* START *

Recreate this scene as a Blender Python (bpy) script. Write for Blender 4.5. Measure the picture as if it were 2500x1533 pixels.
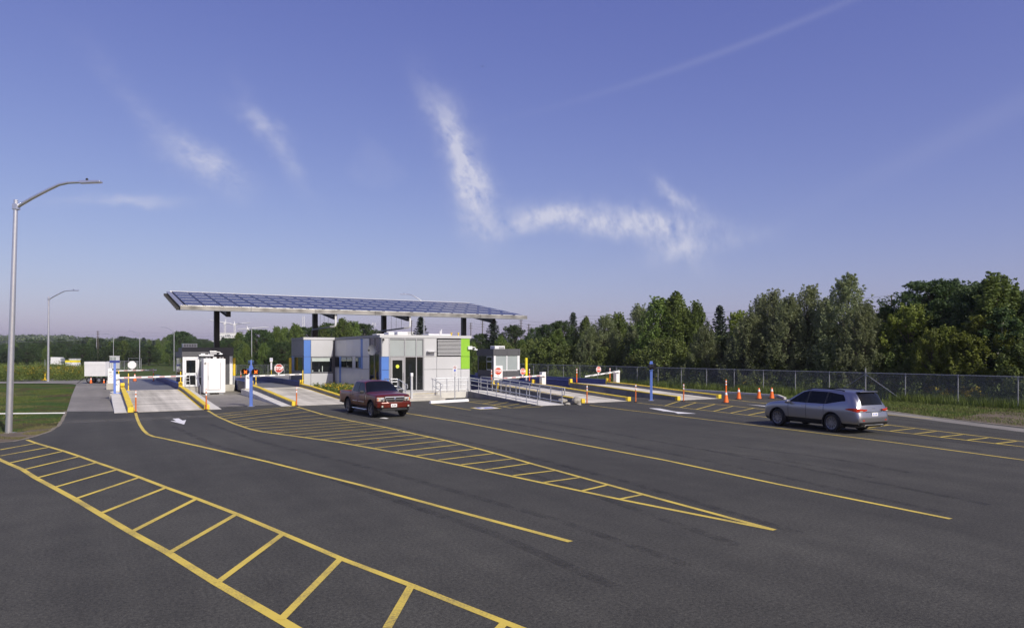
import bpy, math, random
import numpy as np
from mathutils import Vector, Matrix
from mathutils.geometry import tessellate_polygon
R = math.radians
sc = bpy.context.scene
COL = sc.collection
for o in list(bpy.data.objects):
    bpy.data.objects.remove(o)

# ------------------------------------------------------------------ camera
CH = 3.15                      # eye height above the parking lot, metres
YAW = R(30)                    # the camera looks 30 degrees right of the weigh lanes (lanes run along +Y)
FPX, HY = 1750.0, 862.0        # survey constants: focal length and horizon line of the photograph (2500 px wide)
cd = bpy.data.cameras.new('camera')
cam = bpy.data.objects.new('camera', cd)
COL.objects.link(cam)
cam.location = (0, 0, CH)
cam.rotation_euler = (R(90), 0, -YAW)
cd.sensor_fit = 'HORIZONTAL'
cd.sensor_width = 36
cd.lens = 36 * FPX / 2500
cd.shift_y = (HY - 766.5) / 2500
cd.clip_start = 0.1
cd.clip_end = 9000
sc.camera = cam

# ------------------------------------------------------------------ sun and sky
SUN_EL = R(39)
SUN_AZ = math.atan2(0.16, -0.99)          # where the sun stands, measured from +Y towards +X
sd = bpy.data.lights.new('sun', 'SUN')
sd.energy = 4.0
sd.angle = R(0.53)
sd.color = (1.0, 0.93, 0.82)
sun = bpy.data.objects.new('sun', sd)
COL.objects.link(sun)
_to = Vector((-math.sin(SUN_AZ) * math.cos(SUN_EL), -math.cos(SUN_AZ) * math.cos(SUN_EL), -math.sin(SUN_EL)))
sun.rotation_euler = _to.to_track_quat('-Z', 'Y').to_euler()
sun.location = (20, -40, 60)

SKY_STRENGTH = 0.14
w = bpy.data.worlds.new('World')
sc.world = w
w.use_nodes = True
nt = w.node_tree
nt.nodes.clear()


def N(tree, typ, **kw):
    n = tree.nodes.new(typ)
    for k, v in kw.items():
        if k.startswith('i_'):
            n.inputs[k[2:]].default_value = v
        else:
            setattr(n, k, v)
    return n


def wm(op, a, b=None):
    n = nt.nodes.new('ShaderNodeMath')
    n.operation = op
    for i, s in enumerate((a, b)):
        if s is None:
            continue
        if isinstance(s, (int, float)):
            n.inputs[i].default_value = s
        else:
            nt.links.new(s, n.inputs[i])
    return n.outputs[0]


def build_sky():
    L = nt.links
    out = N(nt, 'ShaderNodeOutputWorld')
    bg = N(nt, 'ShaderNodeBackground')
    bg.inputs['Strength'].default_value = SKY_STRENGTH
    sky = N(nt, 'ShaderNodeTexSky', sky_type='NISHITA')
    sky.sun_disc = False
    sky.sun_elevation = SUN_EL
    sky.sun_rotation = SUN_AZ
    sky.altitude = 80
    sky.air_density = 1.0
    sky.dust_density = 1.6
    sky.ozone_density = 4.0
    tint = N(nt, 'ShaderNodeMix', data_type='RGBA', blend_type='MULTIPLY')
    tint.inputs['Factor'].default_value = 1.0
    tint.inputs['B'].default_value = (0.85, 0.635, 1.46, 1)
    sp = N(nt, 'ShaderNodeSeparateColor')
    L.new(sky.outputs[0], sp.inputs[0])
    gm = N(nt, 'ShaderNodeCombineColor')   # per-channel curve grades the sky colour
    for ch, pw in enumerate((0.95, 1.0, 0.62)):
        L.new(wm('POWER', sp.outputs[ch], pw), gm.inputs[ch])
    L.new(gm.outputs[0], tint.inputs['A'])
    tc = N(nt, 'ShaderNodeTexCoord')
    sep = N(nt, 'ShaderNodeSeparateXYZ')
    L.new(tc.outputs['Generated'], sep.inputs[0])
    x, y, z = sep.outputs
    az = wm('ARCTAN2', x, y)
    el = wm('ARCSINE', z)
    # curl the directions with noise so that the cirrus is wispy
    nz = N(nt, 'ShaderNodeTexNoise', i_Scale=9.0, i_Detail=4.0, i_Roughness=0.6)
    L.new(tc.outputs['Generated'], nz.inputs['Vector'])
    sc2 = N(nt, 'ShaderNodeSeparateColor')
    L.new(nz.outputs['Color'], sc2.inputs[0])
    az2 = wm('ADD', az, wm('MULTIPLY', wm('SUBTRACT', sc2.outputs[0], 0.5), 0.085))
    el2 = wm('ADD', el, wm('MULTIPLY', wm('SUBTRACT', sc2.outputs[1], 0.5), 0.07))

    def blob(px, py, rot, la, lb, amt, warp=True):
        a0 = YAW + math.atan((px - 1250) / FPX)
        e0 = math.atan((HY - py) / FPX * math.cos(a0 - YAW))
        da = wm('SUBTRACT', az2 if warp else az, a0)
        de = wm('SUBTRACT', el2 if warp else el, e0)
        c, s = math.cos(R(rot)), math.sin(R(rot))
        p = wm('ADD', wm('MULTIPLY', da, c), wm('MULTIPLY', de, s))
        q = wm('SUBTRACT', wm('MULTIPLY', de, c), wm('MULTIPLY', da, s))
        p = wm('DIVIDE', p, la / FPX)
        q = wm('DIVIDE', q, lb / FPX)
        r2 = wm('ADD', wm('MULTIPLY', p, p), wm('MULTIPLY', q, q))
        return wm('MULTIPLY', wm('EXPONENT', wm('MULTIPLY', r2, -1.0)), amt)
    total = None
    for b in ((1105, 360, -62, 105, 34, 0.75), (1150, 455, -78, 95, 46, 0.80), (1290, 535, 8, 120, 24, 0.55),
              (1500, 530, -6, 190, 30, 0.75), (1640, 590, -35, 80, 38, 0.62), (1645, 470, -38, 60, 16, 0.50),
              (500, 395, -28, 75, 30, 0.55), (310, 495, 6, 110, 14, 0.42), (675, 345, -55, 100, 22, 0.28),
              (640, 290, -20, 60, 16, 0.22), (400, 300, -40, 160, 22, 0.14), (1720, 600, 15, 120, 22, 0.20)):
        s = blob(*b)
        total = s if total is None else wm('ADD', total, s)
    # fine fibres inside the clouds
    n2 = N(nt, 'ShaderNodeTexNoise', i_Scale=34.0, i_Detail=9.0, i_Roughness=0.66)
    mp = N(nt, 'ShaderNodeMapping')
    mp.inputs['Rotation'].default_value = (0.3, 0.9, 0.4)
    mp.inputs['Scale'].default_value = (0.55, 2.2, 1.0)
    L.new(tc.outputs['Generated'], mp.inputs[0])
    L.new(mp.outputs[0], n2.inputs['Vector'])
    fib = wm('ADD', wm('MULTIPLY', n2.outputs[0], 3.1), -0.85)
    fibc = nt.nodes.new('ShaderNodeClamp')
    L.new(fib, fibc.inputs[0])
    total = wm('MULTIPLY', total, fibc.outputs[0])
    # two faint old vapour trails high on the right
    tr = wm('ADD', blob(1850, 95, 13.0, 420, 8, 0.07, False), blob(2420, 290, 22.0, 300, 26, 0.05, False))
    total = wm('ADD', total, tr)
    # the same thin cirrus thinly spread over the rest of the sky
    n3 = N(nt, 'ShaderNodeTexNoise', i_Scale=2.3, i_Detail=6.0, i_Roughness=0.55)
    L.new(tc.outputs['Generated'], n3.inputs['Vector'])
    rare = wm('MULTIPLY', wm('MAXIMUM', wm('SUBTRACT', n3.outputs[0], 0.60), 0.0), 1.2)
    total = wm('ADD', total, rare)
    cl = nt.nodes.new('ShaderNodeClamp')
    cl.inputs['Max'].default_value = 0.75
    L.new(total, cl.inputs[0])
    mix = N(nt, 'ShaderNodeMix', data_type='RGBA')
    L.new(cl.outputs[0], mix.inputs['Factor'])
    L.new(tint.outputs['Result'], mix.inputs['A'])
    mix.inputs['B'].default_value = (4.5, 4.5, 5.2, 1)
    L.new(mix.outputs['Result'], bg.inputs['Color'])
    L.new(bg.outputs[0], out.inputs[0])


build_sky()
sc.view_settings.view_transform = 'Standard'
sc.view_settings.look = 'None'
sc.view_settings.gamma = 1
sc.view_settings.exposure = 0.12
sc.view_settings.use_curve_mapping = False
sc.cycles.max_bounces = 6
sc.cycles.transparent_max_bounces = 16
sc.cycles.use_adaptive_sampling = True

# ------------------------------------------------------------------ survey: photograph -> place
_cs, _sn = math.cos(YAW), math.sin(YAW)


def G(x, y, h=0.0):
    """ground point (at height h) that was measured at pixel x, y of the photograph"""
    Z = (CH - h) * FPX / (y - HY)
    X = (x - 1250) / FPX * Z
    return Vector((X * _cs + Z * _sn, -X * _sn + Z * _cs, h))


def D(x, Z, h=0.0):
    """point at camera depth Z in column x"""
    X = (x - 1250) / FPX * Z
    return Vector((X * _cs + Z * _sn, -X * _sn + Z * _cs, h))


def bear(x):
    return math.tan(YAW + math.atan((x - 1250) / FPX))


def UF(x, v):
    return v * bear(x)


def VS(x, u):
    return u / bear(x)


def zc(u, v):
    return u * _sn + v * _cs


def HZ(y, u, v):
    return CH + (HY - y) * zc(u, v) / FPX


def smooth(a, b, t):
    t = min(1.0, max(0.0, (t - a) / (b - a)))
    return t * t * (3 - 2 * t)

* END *

Stated problem -
Everything from the first line of the listing above through the line that contains "sc.camera = cam" is to be restated word for word, minus the pictures.

Answer to this exercise -
Recreate this scene as a Blender Python (bpy) script. Write for Blender 4.5. Measure the picture as if it were 2500x1533 pixels.
import bpy, math, random
import numpy as np
from mathutils import Vector, Matrix
from mathutils.geometry import tessellate_polygon
R = math.radians
sc = bpy.context.scene
COL = sc.collection
for o in list(bpy.data.objects):
    bpy.data.objects.remove(o)

# ------------------------------------------------------------------ camera
CH = 3.15                      # eye height above the parking lot, metres
YAW = R(30)                    # the camera looks 30 degrees right of the weigh lanes (lanes run along +Y)
FPX, HY = 1750.0, 862.0        # survey constants: focal length and horizon line of the photograph (2500 px wide)
cd = bpy.data.cameras.new('camera')
cam = bpy.data.objects.new('camera', cd)
COL.objects.link(cam)
cam.location = (0, 0, CH)
cam.rotation_euler = (R(90), 0, -YAW)
cd.sensor_fit = 'HORIZONTAL'
cd.sensor_width = 36
cd.lens = 36 * FPX / 2500
cd.shift_y = (HY - 766.5) / 2500
cd.clip_start = 0.1
cd.clip_end = 9000
sc.camera = cam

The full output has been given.